■ **What is required**: Repeat exactly, please, the lines that begin at the start of the listing and end at the line holding "R = math.radians".

■ **Data shown**:
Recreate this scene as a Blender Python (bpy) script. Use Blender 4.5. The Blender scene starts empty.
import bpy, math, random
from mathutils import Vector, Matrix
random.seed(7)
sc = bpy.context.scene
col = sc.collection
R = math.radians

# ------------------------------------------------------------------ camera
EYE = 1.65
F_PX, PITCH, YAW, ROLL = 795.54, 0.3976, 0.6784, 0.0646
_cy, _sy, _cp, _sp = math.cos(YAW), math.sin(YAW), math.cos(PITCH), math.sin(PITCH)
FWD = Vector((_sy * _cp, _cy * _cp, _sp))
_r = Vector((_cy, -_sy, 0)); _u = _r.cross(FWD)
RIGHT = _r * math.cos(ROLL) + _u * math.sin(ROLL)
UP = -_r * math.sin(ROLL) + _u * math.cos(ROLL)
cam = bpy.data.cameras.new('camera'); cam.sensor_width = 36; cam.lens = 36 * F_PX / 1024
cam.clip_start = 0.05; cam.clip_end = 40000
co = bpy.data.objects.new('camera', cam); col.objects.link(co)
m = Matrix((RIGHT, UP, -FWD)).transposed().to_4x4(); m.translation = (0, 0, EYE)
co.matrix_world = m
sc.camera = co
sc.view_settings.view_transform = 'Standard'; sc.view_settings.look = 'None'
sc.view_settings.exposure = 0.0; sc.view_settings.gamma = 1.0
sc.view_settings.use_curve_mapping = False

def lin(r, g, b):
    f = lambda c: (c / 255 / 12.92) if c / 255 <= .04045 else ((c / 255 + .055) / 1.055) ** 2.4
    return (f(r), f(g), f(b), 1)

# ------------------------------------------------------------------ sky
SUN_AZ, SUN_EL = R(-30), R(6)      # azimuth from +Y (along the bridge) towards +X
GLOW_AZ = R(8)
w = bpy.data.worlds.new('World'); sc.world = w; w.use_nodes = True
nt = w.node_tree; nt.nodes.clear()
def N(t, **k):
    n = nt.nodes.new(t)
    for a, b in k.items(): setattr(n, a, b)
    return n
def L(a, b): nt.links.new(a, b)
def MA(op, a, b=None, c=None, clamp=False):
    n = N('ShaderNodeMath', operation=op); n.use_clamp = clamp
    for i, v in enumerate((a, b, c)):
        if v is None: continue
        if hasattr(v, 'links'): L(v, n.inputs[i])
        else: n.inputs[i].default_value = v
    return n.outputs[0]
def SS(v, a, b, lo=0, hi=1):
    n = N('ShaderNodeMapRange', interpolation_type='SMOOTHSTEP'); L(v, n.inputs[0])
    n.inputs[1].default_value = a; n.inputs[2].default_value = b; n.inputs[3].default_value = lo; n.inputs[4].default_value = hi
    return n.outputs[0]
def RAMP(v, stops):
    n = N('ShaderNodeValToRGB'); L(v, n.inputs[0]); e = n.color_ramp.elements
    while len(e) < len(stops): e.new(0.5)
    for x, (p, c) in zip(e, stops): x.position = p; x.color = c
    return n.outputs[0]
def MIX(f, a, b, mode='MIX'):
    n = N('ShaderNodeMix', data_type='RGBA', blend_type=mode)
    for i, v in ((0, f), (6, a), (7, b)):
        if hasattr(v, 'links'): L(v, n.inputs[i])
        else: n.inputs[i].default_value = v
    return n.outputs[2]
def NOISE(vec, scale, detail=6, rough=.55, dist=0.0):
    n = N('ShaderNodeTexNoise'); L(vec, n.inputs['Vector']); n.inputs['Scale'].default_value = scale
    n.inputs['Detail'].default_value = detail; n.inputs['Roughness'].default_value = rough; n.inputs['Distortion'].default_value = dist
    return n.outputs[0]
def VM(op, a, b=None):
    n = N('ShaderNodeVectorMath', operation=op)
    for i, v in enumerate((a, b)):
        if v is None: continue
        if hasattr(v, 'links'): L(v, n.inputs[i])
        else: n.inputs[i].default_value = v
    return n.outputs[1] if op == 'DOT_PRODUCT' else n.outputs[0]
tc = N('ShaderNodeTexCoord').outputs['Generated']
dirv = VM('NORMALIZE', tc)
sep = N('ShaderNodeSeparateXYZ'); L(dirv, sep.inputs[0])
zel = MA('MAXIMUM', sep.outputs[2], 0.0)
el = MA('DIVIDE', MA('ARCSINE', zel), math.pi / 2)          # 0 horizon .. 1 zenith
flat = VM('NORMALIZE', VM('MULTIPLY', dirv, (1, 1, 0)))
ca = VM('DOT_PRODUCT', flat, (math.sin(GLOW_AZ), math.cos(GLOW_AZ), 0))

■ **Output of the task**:
Recreate this scene as a Blender Python (bpy) script. Use Blender 4.5. The Blender scene starts empty.
import bpy, math, random
from mathutils import Vector, Matrix
random.seed(7)
sc = bpy.context.scene
col = sc.collection
R = math.radians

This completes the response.